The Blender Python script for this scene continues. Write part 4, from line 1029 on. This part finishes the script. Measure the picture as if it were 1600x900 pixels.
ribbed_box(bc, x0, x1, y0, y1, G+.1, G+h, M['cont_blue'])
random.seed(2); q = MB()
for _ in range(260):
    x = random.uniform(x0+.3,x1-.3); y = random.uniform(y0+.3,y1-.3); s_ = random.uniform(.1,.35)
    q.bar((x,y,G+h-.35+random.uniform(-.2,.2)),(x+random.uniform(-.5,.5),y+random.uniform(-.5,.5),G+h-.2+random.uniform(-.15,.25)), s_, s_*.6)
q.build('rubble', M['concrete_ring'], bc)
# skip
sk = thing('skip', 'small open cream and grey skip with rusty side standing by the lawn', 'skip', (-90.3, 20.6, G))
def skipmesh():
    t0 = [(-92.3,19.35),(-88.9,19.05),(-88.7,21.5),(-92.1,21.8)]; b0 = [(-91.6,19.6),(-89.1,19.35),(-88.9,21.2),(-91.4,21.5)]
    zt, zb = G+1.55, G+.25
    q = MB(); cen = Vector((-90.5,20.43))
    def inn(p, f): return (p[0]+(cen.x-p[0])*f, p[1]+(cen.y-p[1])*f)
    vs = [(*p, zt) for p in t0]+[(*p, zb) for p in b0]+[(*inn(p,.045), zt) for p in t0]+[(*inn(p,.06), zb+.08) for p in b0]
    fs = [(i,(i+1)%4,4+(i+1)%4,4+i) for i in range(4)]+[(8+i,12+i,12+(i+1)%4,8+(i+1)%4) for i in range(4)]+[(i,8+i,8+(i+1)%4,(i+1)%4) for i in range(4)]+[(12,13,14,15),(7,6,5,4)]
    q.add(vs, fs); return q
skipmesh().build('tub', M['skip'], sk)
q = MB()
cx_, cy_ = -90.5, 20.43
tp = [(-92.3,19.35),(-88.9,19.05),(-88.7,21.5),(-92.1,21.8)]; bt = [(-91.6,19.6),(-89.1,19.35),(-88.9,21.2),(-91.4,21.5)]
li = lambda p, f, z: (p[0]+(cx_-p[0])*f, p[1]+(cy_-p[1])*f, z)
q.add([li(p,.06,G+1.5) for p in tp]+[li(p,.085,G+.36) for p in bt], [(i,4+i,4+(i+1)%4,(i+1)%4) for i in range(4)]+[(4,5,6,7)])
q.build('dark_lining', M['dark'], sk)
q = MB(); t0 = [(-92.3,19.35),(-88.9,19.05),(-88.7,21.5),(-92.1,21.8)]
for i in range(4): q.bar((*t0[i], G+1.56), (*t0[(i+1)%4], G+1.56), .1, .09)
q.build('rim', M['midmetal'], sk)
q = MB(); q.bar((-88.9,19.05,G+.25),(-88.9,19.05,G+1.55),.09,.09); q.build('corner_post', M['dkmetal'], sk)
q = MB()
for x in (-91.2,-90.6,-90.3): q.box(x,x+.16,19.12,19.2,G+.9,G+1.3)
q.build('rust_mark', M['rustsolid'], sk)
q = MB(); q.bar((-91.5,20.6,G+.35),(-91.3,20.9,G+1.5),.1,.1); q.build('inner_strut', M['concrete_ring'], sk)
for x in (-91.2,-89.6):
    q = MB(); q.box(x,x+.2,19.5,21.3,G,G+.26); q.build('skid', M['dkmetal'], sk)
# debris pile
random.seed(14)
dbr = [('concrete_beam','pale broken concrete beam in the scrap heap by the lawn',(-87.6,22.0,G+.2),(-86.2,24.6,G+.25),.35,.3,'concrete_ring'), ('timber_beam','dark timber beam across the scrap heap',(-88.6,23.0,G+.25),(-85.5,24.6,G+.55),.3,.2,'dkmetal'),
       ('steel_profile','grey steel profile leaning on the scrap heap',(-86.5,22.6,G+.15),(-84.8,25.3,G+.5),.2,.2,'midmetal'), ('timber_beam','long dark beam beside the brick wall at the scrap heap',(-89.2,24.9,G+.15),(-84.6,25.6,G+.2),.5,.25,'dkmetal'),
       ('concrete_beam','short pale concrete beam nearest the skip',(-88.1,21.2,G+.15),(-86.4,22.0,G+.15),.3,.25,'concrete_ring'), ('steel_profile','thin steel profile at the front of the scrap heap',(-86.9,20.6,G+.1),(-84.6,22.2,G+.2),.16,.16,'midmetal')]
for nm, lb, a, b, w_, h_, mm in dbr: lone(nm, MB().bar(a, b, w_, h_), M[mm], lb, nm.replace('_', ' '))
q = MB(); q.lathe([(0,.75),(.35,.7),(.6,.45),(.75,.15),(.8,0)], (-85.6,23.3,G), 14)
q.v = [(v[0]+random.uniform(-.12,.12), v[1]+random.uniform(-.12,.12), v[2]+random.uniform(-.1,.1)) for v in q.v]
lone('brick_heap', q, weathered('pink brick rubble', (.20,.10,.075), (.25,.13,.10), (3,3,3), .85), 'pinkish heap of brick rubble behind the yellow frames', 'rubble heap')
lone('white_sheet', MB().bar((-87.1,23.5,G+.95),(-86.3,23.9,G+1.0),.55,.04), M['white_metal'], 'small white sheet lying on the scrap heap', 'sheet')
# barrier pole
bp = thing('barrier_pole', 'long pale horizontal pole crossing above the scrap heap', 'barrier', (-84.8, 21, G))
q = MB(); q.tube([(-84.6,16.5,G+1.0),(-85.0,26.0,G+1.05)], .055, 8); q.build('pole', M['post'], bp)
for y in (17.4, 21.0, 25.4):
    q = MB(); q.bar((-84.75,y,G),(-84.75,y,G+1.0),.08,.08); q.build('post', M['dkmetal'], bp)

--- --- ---

▸ **Problem details**
Every line above should be written out again exactly as it stands.

▸ **Written response**
The Blender Python script for this scene continues. Write part 4, from line 1029 on. This part finishes the script. Measure the picture as if it were 1600x900 pixels.
ribbed_box(bc, x0, x1, y0, y1, G+.1, G+h, M['cont_blue'])
random.seed(2); q = MB()
for _ in range(260):
    x = random.uniform(x0+.3,x1-.3); y = random.uniform(y0+.3,y1-.3); s_ = random.uniform(.1,.35)
    q.bar((x,y,G+h-.35+random.uniform(-.2,.2)),(x+random.uniform(-.5,.5),y+random.uniform(-.5,.5),G+h-.2+random.uniform(-.15,.25)), s_, s_*.6)
q.build('rubble', M['concrete_ring'], bc)
# skip
sk = thing('skip', 'small open cream and grey skip with rusty side standing by the lawn', 'skip', (-90.3, 20.6, G))
def skipmesh():
    t0 = [(-92.3,19.35),(-88.9,19.05),(-88.7,21.5),(-92.1,21.8)]; b0 = [(-91.6,19.6),(-89.1,19.35),(-88.9,21.2),(-91.4,21.5)]
    zt, zb = G+1.55, G+.25
    q = MB(); cen = Vector((-90.5,20.43))
    def inn(p, f): return (p[0]+(cen.x-p[0])*f, p[1]+(cen.y-p[1])*f)
    vs = [(*p, zt) for p in t0]+[(*p, zb) for p in b0]+[(*inn(p,.045), zt) for p in t0]+[(*inn(p,.06), zb+.08) for p in b0]
    fs = [(i,(i+1)%4,4+(i+1)%4,4+i) for i in range(4)]+[(8+i,12+i,12+(i+1)%4,8+(i+1)%4) for i in range(4)]+[(i,8+i,8+(i+1)%4,(i+1)%4) for i in range(4)]+[(12,13,14,15),(7,6,5,4)]
    q.add(vs, fs); return q
skipmesh().build('tub', M['skip'], sk)
q = MB()
cx_, cy_ = -90.5, 20.43
tp = [(-92.3,19.35),(-88.9,19.05),(-88.7,21.5),(-92.1,21.8)]; bt = [(-91.6,19.6),(-89.1,19.35),(-88.9,21.2),(-91.4,21.5)]
li = lambda p, f, z: (p[0]+(cx_-p[0])*f, p[1]+(cy_-p[1])*f, z)
q.add([li(p,.06,G+1.5) for p in tp]+[li(p,.085,G+.36) for p in bt], [(i,4+i,4+(i+1)%4,(i+1)%4) for i in range(4)]+[(4,5,6,7)])
q.build('dark_lining', M['dark'], sk)
q = MB(); t0 = [(-92.3,19.35),(-88.9,19.05),(-88.7,21.5),(-92.1,21.8)]
for i in range(4): q.bar((*t0[i], G+1.56), (*t0[(i+1)%4], G+1.56), .1, .09)
q.build('rim', M['midmetal'], sk)
q = MB(); q.bar((-88.9,19.05,G+.25),(-88.9,19.05,G+1.55),.09,.09); q.build('corner_post', M['dkmetal'], sk)
q = MB()
for x in (-91.2,-90.6,-90.3): q.box(x,x+.16,19.12,19.2,G+.9,G+1.3)
q.build('rust_mark', M['rustsolid'], sk)
q = MB(); q.bar((-91.5,20.6,G+.35),(-91.3,20.9,G+1.5),.1,.1); q.build('inner_strut', M['concrete_ring'], sk)
for x in (-91.2,-89.6):
    q = MB(); q.box(x,x+.2,19.5,21.3,G,G+.26); q.build('skid', M['dkmetal'], sk)
# debris pile
random.seed(14)
dbr = [('concrete_beam','pale broken concrete beam in the scrap heap by the lawn',(-87.6,22.0,G+.2),(-86.2,24.6,G+.25),.35,.3,'concrete_ring'), ('timber_beam','dark timber beam across the scrap heap',(-88.6,23.0,G+.25),(-85.5,24.6,G+.55),.3,.2,'dkmetal'),
       ('steel_profile','grey steel profile leaning on the scrap heap',(-86.5,22.6,G+.15),(-84.8,25.3,G+.5),.2,.2,'midmetal'), ('timber_beam','long dark beam beside the brick wall at the scrap heap',(-89.2,24.9,G+.15),(-84.6,25.6,G+.2),.5,.25,'dkmetal'),
       ('concrete_beam','short pale concrete beam nearest the skip',(-88.1,21.2,G+.15),(-86.4,22.0,G+.15),.3,.25,'concrete_ring'), ('steel_profile','thin steel profile at the front of the scrap heap',(-86.9,20.6,G+.1),(-84.6,22.2,G+.2),.16,.16,'midmetal')]
for nm, lb, a, b, w_, h_, mm in dbr: lone(nm, MB().bar(a, b, w_, h_), M[mm], lb, nm.replace('_', ' '))
q = MB(); q.lathe([(0,.75),(.35,.7),(.6,.45),(.75,.15),(.8,0)], (-85.6,23.3,G), 14)
q.v = [(v[0]+random.uniform(-.12,.12), v[1]+random.uniform(-.12,.12), v[2]+random.uniform(-.1,.1)) for v in q.v]
lone('brick_heap', q, weathered('pink brick rubble', (.20,.10,.075), (.25,.13,.10), (3,3,3), .85), 'pinkish heap of brick rubble behind the yellow frames', 'rubble heap')
lone('white_sheet', MB().bar((-87.1,23.5,G+.95),(-86.3,23.9,G+1.0),.55,.04), M['white_metal'], 'small white sheet lying on the scrap heap', 'sheet')
# barrier pole
bp = thing('barrier_pole', 'long pale horizontal pole crossing above the scrap heap', 'barrier', (-84.8, 21, G))
q = MB(); q.tube([(-84.6,16.5,G+1.0),(-85.0,26.0,G+1.05)], .055, 8); q.build('pole', M['post'], bp)
for y in (17.4, 21.0, 25.4):
    q = MB(); q.bar((-84.75,y,G),(-84.75,y,G+1.0),.08,.08); q.build('post', M['dkmetal'], bp)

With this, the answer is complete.